In Denmark, there is a word that captures the feeling you get from certain spaces: hygge (pronounced hooga). The closest English equivalent would be coziness, or comfort. Think of being in front of a stone fireplace with a cup of hot chocolate on a cold January evening… après ski. What feeling does this leave you with?
Feelings of comfort and coziness are sacred ideals in our societies, and important to how we organize space. Coziness is a feeling we should lean into as we contemplate how cities—especially small cities like those in New Brunswick—are changing.
Fredericton should redesign its urban spaces with the Danish notion of hygge in mind. Rather than focusing strictly on financial returns, which were especially important to urban planning in the mid-20th century, we should embrace other metrics for thinking about urban space.
Here, I do not have space to suggest what these metrics might be, only to suggest that they are needed. Think of it as the urban planning equivalent of baseball’s sabermetrics, the statistical revolution that has transformed the way teams are managed.
By changing how you measure success, it is possible to do things more successfully than you have in the past, as the 2002 Oakland Athletics demonstrated.
There are good reasons for hygge to become more central to our measure of success in urban planning, since feelings of well-being make us happy, not how much tax revenue we are contributing to our city (which often makes us miserable).
Denmark, it is worth noting, consistently ranks as the happiest country in the world, and hygge has something to do with it.
Where are our cozy places in Fredericton? What are the spaces that we enjoy spending time in, our ‘happy places’? For the most part, Canada’s weather, coupled with North America’s industrial traditions of mass-produced detached housing, has helped produce a suburban landscape where coziness is culturally associated with home, and the private places of the household.
At home, most of us have our cozy spots, where a spirit, hygge, wraps itself around us, leaving us with a warm feeling of being cared for.
But public spaces are just as capable of being comfy, and building those spaces so is important to the livability of cities, just as it is to the livability of our homes.
Demographic and economic shifts will put increased pressure on small sized Canadian cities to embrace concepts of hygge in urban planning because the importance of private spaces in post-war suburban homes is declining—we just don’t spend that much time there anymore, and when we do, our households are very different from the ones our parents and grandparents had.
Private, suburban homes were designed for family sizes comparatively larger than those of contemporary Canadian families, which have shrunk in size considerably since the 1970s. Since hygge is a social feeling, reliant on being in places with other people, the coziness that used to be provided by the family home may be falling in importance for many people.

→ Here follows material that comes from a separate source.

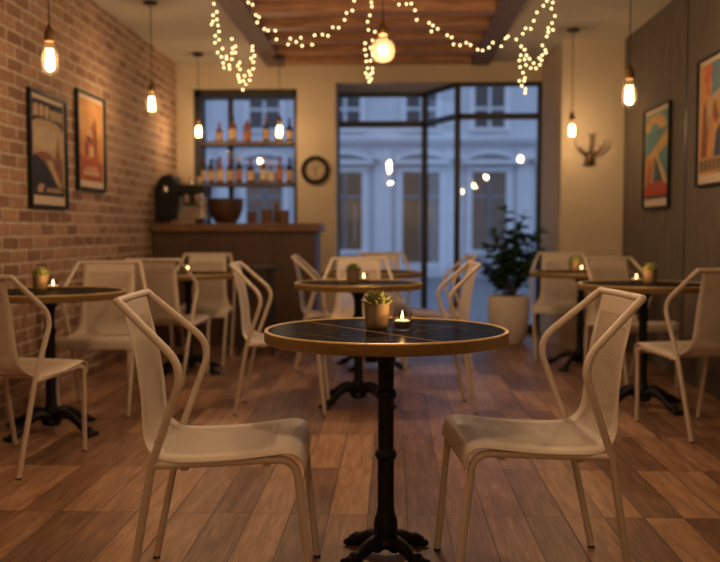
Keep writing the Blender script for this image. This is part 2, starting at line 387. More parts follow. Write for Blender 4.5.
# bar window: frame, muntins, pane
y0, y1 = YB+.02, YB+.28
w = MB(); x0, x1, z0, z1 = BW
w.box(x0, x0+.07, y0, y1, z0, z1); w.box(x1-.035, x1, y0, y1, z0, z1); w.box(x0, x1, y0, y1, z1-.075, z1); w.box(x0, x1, y0, y1, z0, z0+.045)
w.box(-1.735, -1.685, y1-.06, y1, z0, z1)
win1 = struct(w, 'window_1', M['dark_frame'])
MB().box(x0+.05, x1-.03, y1-.035, y1-.028, z0+.03, z1-.05).build('pane', M['pane'], win1)
# shopfront: recessed door leaf, canted light, right-hand light
def bar(mb, a, b, z0, z1, t=.035):
    a = Vector((*a, 0)); b = Vector((*b, 0)); d = (b-a).normalized(); n = Vector((-d.y, d.x, 0))*t
    poly = [((a-n).x, (a-n).y), ((b-n).x, (b-n).y), ((b+n).x, (b+n).y), ((a+n).x, (a+n).y)]
    mb.prism(poly, z0, z1)
PA, PB, PC, PD = (-.62, 10.0), (.345, 10.0), (.655, 9.34), (1.50, 9.34)
TR = 2.24
w = MB(); bar(w, PA, PB, TR-.035, TR+.03); bar(w, PA, PB, 2.535, 2.575); bar(w, PA, PB, 0, .16, .03)
w.box(-.62, -.592, 9.96, 10.04, 0, 2.575)
d1 = struct(w, 'door_1', M['dark_frame'])
MB().box(-.60, .33, 9.996, 10.004, .14, 2.55).build('pane', M['pane'], d1)
hb = MB(); hb.tube([(-.425,9.93,.95),(-.425,9.93,1.36)], .011); hb.tube([(-.425,9.93,1.02),(-.425,9.985,1.02)], .008); hb.tube([(-.425,9.93,1.29),(-.425,9.985,1.29)], .008)
hb.build('door_handle', M['chrome'], d1)
w = MB(); w.box(.312, .378, 9.965, 10.035, 0, 2.575); w.box(.628, .688, 9.305, 9.375, 0, 2.575)
bar(w, PB, PC, TR-.03, TR+.025); bar(w, PB, PC, 2.54, 2.575); bar(w, PB, PC, 0, .10)
win2 = struct(w, 'window_2', M['dark_frame'])
a, b = Vector((.36, 9.97)), Vector((.65, 9.36)); n = Vector((b-a).orthogonal()).normalized()*.004
MB().prism([tuple(a-n), tuple(b-n), tuple(b+n), tuple(a+n)], .08, 2.55).build('pane', M['pane'], win2)
w = MB(); bar(w, PC, PD, TR-.035, TR+.025); bar(w, PC, PD, 2.54, 2.575); bar(w, PC, PD, 0, .10); w.box(1.475, 1.51, 9.30, 9.38, 0, 2.575)
win3 = struct(w, 'window_3', M['dark_frame'])
MB().box(0.68, 1.49, 9.336, 9.344, .08, 2.55).build('pane', M['pane'], win3)

# ------------------------------------------------------------------ street and the building opposite
M['asphalt'] = mat('street paving', (.17,.17,.18), .6, var=.15, scale=3)
M['stucco'] = mat('pale stucco', (.60,.60,.60), .85, var=.05, scale=2)
M['stucco2'] = mat('white stucco trim', (.70,.69,.68), .8, var=.04, scale=3)
M['night_glass'] = mat('dim lit glass', (.05,.04,.035), .12, emis=(.52,.36,.20), es=.055)
M['up_glass'] = mat('dark upper glass', (.03,.03,.035), .12, emis=(.40,.30,.22), es=.02)
M['sash'] = mat('blue grey sash', (.20,.22,.26), .6)
struct(MB().box(-14, 14, 10.3, 30, -.12, -.06), 'street', M['asphalt'])
bd = thing('building', 'pale stucco townhouse with arched window heads across the street', 'building', (0, 22, -.06))
w = MB(); w.box(-9, 9, .12, 3, 0, 8); w.box(-9, 9, .02, .12, 0, .35); 
w.build('wall', M['stucco'], bd)
w = MB(); w.box(-9, 9, -.14, .12, 3.32, 3.42); w.box(-9, 9, -.06, .12, 3.24, 3.32); w.build('cornice', M['stucco2'], bd)
cx = [-6.9, -5.05, -3.15, -1.17, .68, 2.33, 4.1, 5.8]
for i, x in enumerate(cx[:-1]):
    m_ = (x+cx[i+1])/2
    MB().box(m_-.22, m_+.22, .06, .12, .35, 3.10).build('pilaster', M['stucco2'], bd, bevel=.02)
for i, x in enumerate(cx):
    door = (i % 2 == 0)
    zb = 0.02 if door else .66
    a = .45 if door else .41
    w = MB(); w.box(x-a-.16, x-a, .0, .12, zb, 2.58); w.box(x+a, x+a+.16, .0, .12, zb, 2.58); w.box(x-a-.16, x+a+.16, 0, .12, 2.56, 2.66)
    if not door: w.box(x-a-.2, x+a+.2, -.06, .12, zb-.10, zb)
    f = w.build('window', M['stucco2'], bd)
    MB().box(x-a, x+a, .09, .13, zb, 2.56).build('pane', M['night_glass'], f)
    s = MB(); s.box(x-.02, x+.02, .06, .10, zb, 2.56); s.box(x-a, x+a, .06, .10, 1.93, 1.99); s.build('sash', M['sash'], f)
    w = MB(); n = 12
    top = [(x-.80+1.6*k/n, 2.84+.24*math.sin(PI*k/n)) for k in range(n+1)]
    bot = [(px, pz-.10) for px, pz in reversed(top)]
    w.prism([(px, pz) for px, pz in top+bot], 0, .26, M=Matrix(((1,0,0,0),(0,0,1,-.14),(0,1,0,0),(0,0,0,1))))
    w.box(x-.80, x+.80, -.14, .12, 2.74, 2.84)
    w.build('pediment', M['stucco2'], bd)
    w = MB(); w.box(x-.50, x-.36, .03, .12, 3.62, 5.4); w.box(x+.36, x+.50, .03, .12, 3.62, 5.4); w.box(x-.50, x+.50, .0, .12, 3.54, 3.62)
    f = w.build('window', M['stucco2'], bd)
    MB().box(x-.36, x+.36, .09, .13, 3.62, 5.4).build('pane', M['up_glass'], f)
    s = MB(); s.box(x-.035, x+.035, .05, .10, 3.62, 5.4); s.box(x-.36, x+.36, .06, .10, 4.05, 4.12); s.build('sash', M['stucco'], f)

# ------------------------------------------------------------------ bar counter
ct = thing('bar_counter', 'dark wooden bar counter in front of the bottle window', 'counter', (-1.45, 8.5, 0))
MB().box(XL+.005+1.45, -.71+1.45, -.27, .25, 0, 1.055).build('body', M['counter'], ct, bevel=.006)
MB().box(XL+.005+1.45, -.665+1.45, -.32, .28, 1.055, 1.135).build('worktop', M['ctop'], ct, bevel=.008)
w = MB()
for k in range(4): 
    xx = XL+1.45+.03+k*.37
    w.box(xx, xx+.33, -.276, -.268, .12, 1.00)
w.build('front_panel', M['counter'], ct, bevel=.004)
MB().box(XL+.01+1.45, -.72+1.45, -.25, -.24, 0, .09).build('kickboard', M['rubber'], ct)

# shelves in the bar window
for nm, z, lb in (('wall_shelf', 1.98, 'upper dark wooden shelf with six bottles across the bar window'), ('wall_shelf', 1.562, 'lower dark wooden shelf with ten bottles across the bar window')):
    o = MB().box(BW[0]+.07, BW[1]-.035, YB-.03, YB+.20, z-.04, z).build(nm, M['shelf'], None, bevel=.004); tag(o, lb, 'shelf', 'bottle shelves')

# bottles
GL = {'amber': mat('amber bottle glass', (.20,.075,.022), .15, trans=.25), 'dark': mat('dark brown bottle glass', (.035,.018,.01), .12, trans=.25),
      'green': mat('olive bottle glass', (.045,.05,.02), .15, trans=.25), 'clear': mat('clear bottle glass', (.55,.52,.46), .1, trans=.85), 'orange': mat('orange bottle glass', (.24,.075,.02), .18, trans=.2)}
LBL = {'tan': flat('tan label', (.54,.37,.20)), 'cream': flat('cream label', (.58,.47,.30)), 'rust': flat('rust label', (.40,.16,.07)), 'ochre': flat('ochre label', (.50,.31,.13))}
CAP = {'red': flat('red capsule', (.20,.035,.025)), 'black': flat('black capsule', (.02,.016,.014)), 'cream': flat('cream capsule', (.50,.36,.24)), 'rust': flat('rust capsule', (.26,.09,.04))}
def bottle(x, z, hgt, r, glass, lab, cap, label, grp, shape=0):
    t = thing('bottle', label, 'bottle', (x, YB+.075, z), 0, grp)
    if shape == 0: pr = [(r*.92,0),(r,.01),(r,hgt*.56),(r*.9,hgt*.62),(r*.40,hgt*.72),(r*.34,hgt*.92),(r*.38,hgt*.93),(r*.38,hgt*.95)]
    elif shape == 1: pr = [(r*.85,0),(r*.9,.01),(r*1.05,hgt*.45),(r*1.02,hgt*.62),(r*.5,hgt*.74),(r*.34,hgt*.8),(r*.34,hgt*.95)]
    else: pr = [(r*.75,0),(r*.75,.01),(r*.7,hgt*.2),(r*1.05,hgt*.62),(r*1.0,hgt*.78),(r*.45,hgt*.86),(r*.36,hgt*.95)]
    MB().lathe(pr, 16).build('body', GL[glass], t)
    MB().lathe([(r*(1.02 if shape < 2 else .80), hgt*.10),(r*1.02+(.004 if shape else 0), hgt*.12),(r*1.02+(.006 if shape else 0), hgt*.46),(r*1.01, hgt*.48)], 16, cap=False).build('label', LBL[lab], t)
    MB().lathe([(r*.42,hgt*.80),(r*.42,hgt*.995),(r*.30,hgt)], 12).build('cap', CAP[cap], t)
def bx(px): return (px-393)/900*9.33
up = [(219.5,.205,.034,'amber','ochre','rust','small amber bottle, first from left on upper shelf',0),(233,.275,.038,'amber','tan','black','tall bulging tan bottle, second on upper shelf',1),
      (247.5,.225,.038,'orange','rust','rust','orange flared bottle, third on upper shelf',2),(266.3,.265,.033,'green','ochre','rust','olive bottle with ochre label, fourth on upper shelf',0),
      (279,.25,.034,'dark','tan','black','dark bottle behind the right hanging bulb on upper shelf',0),(289.8,.24,.034,'dark','tan','black','slender dark bottle at right end of upper shelf',0)]
for px, h_, r, g, l, c, lb, sh in up: bottle(bx(px), 1.981, h_, r, g, l, c, lb, 'bottles on the upper shelf', sh)
lo = [(202.7,.25,.033,'dark','tan','red','dark red-capped bottle at left end of lower shelf'),(210.9,.25,.036,'dark','ochre','black','dark black-capped bottle, second on lower shelf'),
      (219.8,.27,.037,'amber','tan','red','amber red-capped bottle with wide tan label, third on lower shelf'),(229.6,.26,.037,'dark','ochre','red','dark bottle with ochre label and red cap, fourth on lower shelf'),
      (239,.28,.034,'dark','rust','cream','tall bottle with cream neck, fifth from left on lower shelf'),(250.6,.25,.038,'dark','tan','red','stout dark bottle left of the gap, sixth on lower shelf'),
      (263.4,.28,.032,'amber','cream','cream','tall amber bottle with pale neck right of the gap on lower shelf'),(271.2,.23,.034,'clear','cream','cream','clear short bottle, third from right on lower shelf'),
      (280,.28,.034,'amber','rust','red','tall amber bottle with red cap, second from right on lower shelf'),(289.6,.26,.035,'dark','ochre','black','dark bottle at right end of lower shelf')]
for px, h_, r, g, l, c, lb in lo: bottle(bx(px), 1.563, h_, r, g, l, c, lb, 'bottles on the lower shelf')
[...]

Declining birth rates are due in part to changes in gender roles that place more importance on work and careers as the focal point of life projects. The failure to adequately address these changes has left us with a labour market perfectly suited for middle class men from the 1950s. Except that today, relatively few households can depend on full time homemakers—and very few of us are or want to live like middle class men from the 1950s (so what’s up with our labour market?).

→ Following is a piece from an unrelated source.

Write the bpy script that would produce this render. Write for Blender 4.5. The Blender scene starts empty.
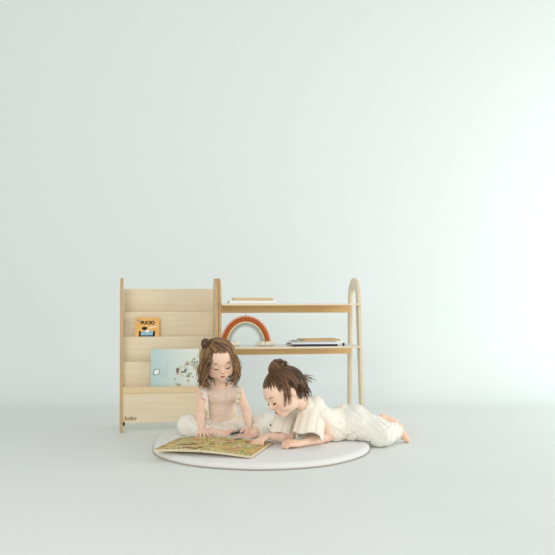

As a result, households are increasingly busy places, stressful places, and lonely places, especially for young adults who are delaying decisions about starting a family (if they decide to start a family at all). For many people living alone—expected to become the most common household type in Canada by the 2020s—the suburbs are social death. And while there is contradictory data about where older Canadians are relocating, there is greater clarity about the participation of baby boomers in the growing condo market—and most condos are built in downtown neighbourhoods (though affordability is a major factor).
In light of this shift, the footprint of private coziness is getting smaller, not just spatially, but also in terms of time. Smaller family sizes and the increase in time spent in paid employment have arguably reduced the importance of the household to our overall feelings of cozy well-being.
Instead, we are turning to our public spaces to deliver a hygge quotient larger than it has in the past.
Cities like Fredericton should focus on creating great urban spaces that incorporate this Danish concept. Doing so would not only spawn places that have greater meaning and feeling to them than some of the spaces we currently have, but moreover are important to small cities that are now being challenged with demographic collapse.
While not the purpose of hygge, fostering the creation of ‘cozy’ spaces that provide people with a sense of well-being and care can be an important competitiveness issue for small cities like those in New Brunswick, which need to find new ways to attract talented workforces, and create jobs.
Hygge is as important to small market cities like Fredericton as sabermetrics are to small market baseball towns like Oakland. If you want to win, you have to stop trying to compete with North York and start trying to be what you already are: a great little place.
Hygge is not measured by the traditional urban financial metrics of internal rate of return, or tax revenue per square foot. It is measured by traditions of place making. And it is possible to develop statistics and other data that would enable us to verify its effectiveness.
In Fredericton, our traditions of place making are private. We justifiably have a proud tradition of making our homes cozy, accommodating, comfortable.
We should draw on this tradition to think about our public, urban spaces as well, which are just as important as our living rooms, and where increasingly, we want to spend more time, living with others.
Matthew Hayes is Associate Professor of Sociology at St. Thomas University and a former mayoral candidate.